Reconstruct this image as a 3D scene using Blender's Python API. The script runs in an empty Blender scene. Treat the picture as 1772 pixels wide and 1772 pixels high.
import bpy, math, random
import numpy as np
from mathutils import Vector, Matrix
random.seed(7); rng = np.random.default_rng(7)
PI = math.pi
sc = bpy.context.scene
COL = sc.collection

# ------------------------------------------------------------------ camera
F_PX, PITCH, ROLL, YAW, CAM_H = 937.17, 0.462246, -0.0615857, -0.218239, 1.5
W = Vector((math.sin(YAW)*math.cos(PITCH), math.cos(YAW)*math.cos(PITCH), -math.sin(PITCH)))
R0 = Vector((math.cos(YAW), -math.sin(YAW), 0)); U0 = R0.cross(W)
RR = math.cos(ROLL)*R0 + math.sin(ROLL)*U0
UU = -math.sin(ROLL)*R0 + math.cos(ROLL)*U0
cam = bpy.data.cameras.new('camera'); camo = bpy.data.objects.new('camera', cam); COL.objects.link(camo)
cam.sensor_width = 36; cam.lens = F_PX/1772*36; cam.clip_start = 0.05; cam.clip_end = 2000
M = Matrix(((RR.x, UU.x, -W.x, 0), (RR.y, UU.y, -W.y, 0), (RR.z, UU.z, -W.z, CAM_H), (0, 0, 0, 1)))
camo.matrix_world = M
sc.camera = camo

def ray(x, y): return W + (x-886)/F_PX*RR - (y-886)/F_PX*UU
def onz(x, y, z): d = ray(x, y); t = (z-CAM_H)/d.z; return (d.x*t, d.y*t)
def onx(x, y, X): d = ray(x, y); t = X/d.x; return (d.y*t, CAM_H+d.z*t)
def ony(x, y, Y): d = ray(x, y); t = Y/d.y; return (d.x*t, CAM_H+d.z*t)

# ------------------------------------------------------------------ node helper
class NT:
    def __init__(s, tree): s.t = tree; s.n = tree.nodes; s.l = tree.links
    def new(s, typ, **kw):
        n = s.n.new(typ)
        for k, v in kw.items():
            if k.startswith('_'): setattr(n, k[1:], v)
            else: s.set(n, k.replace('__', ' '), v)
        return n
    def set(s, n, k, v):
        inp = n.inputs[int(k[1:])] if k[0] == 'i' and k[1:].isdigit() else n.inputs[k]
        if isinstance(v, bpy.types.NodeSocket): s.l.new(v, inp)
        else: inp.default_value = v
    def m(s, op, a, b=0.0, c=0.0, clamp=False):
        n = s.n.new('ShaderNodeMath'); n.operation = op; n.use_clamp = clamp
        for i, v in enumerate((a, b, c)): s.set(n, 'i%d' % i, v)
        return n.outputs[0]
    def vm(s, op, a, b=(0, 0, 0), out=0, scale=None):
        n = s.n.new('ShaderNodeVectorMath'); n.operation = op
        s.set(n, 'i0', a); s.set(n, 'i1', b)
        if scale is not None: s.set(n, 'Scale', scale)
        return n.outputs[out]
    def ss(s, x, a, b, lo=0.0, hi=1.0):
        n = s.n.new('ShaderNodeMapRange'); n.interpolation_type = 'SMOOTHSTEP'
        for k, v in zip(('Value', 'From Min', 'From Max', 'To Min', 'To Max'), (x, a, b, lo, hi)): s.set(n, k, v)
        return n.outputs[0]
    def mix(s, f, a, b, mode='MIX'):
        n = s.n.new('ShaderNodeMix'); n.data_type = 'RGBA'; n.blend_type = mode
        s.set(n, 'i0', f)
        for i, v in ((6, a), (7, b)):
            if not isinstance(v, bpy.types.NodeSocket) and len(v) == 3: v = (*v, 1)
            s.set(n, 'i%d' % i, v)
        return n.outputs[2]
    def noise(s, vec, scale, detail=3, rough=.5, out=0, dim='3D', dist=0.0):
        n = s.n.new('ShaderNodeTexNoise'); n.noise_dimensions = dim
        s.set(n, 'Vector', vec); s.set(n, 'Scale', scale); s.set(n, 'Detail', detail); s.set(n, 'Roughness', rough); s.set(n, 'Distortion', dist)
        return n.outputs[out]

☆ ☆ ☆

Transcribe the full listing above without leaving anything out.

Reconstruct this image as a 3D scene using Blender's Python API. The script runs in an empty Blender scene. Treat the picture as 1772 pixels wide and 1772 pixels high.
import bpy, math, random
import numpy as np
from mathutils import Vector, Matrix
random.seed(7); rng = np.random.default_rng(7)
PI = math.pi
sc = bpy.context.scene
COL = sc.collection

# ------------------------------------------------------------------ camera
F_PX, PITCH, ROLL, YAW, CAM_H = 937.17, 0.462246, -0.0615857, -0.218239, 1.5
W = Vector((math.sin(YAW)*math.cos(PITCH), math.cos(YAW)*math.cos(PITCH), -math.sin(PITCH)))
R0 = Vector((math.cos(YAW), -math.sin(YAW), 0)); U0 = R0.cross(W)
RR = math.cos(ROLL)*R0 + math.sin(ROLL)*U0
UU = -math.sin(ROLL)*R0 + math.cos(ROLL)*U0
cam = bpy.data.cameras.new('camera'); camo = bpy.data.objects.new('camera', cam); COL.objects.link(camo)
cam.sensor_width = 36; cam.lens = F_PX/1772*36; cam.clip_start = 0.05; cam.clip_end = 2000
M = Matrix(((RR.x, UU.x, -W.x, 0), (RR.y, UU.y, -W.y, 0), (RR.z, UU.z, -W.z, CAM_H), (0, 0, 0, 1)))
camo.matrix_world = M
sc.camera = camo

def ray(x, y): return W + (x-886)/F_PX*RR - (y-886)/F_PX*UU
def onz(x, y, z): d = ray(x, y); t = (z-CAM_H)/d.z; return (d.x*t, d.y*t)
def onx(x, y, X): d = ray(x, y); t = X/d.x; return (d.y*t, CAM_H+d.z*t)
def ony(x, y, Y): d = ray(x, y); t = Y/d.y; return (d.x*t, CAM_H+d.z*t)

# ------------------------------------------------------------------ node helper
class NT:
    def __init__(s, tree): s.t = tree; s.n = tree.nodes; s.l = tree.links
    def new(s, typ, **kw):
        n = s.n.new(typ)
        for k, v in kw.items():
            if k.startswith('_'): setattr(n, k[1:], v)
            else: s.set(n, k.replace('__', ' '), v)
        return n
    def set(s, n, k, v):
        inp = n.inputs[int(k[1:])] if k[0] == 'i' and k[1:].isdigit() else n.inputs[k]
        if isinstance(v, bpy.types.NodeSocket): s.l.new(v, inp)
        else: inp.default_value = v
    def m(s, op, a, b=0.0, c=0.0, clamp=False):
        n = s.n.new('ShaderNodeMath'); n.operation = op; n.use_clamp = clamp
        for i, v in enumerate((a, b, c)): s.set(n, 'i%d' % i, v)
        return n.outputs[0]
    def vm(s, op, a, b=(0, 0, 0), out=0, scale=None):
        n = s.n.new('ShaderNodeVectorMath'); n.operation = op
        s.set(n, 'i0', a); s.set(n, 'i1', b)
        if scale is not None: s.set(n, 'Scale', scale)
        return n.outputs[out]
    def ss(s, x, a, b, lo=0.0, hi=1.0):
        n = s.n.new('ShaderNodeMapRange'); n.interpolation_type = 'SMOOTHSTEP'
        for k, v in zip(('Value', 'From Min', 'From Max', 'To Min', 'To Max'), (x, a, b, lo, hi)): s.set(n, k, v)
        return n.outputs[0]
    def mix(s, f, a, b, mode='MIX'):
        n = s.n.new('ShaderNodeMix'); n.data_type = 'RGBA'; n.blend_type = mode
        s.set(n, 'i0', f)
        for i, v in ((6, a), (7, b)):
            if not isinstance(v, bpy.types.NodeSocket) and len(v) == 3: v = (*v, 1)
            s.set(n, 'i%d' % i, v)
        return n.outputs[2]
    def noise(s, vec, scale, detail=3, rough=.5, out=0, dim='3D', dist=0.0):
        n = s.n.new('ShaderNodeTexNoise'); n.noise_dimensions = dim
        s.set(n, 'Vector', vec); s.set(n, 'Scale', scale); s.set(n, 'Detail', detail); s.set(n, 'Roughness', rough); s.set(n, 'Distortion', dist)
        return n.outputs[out]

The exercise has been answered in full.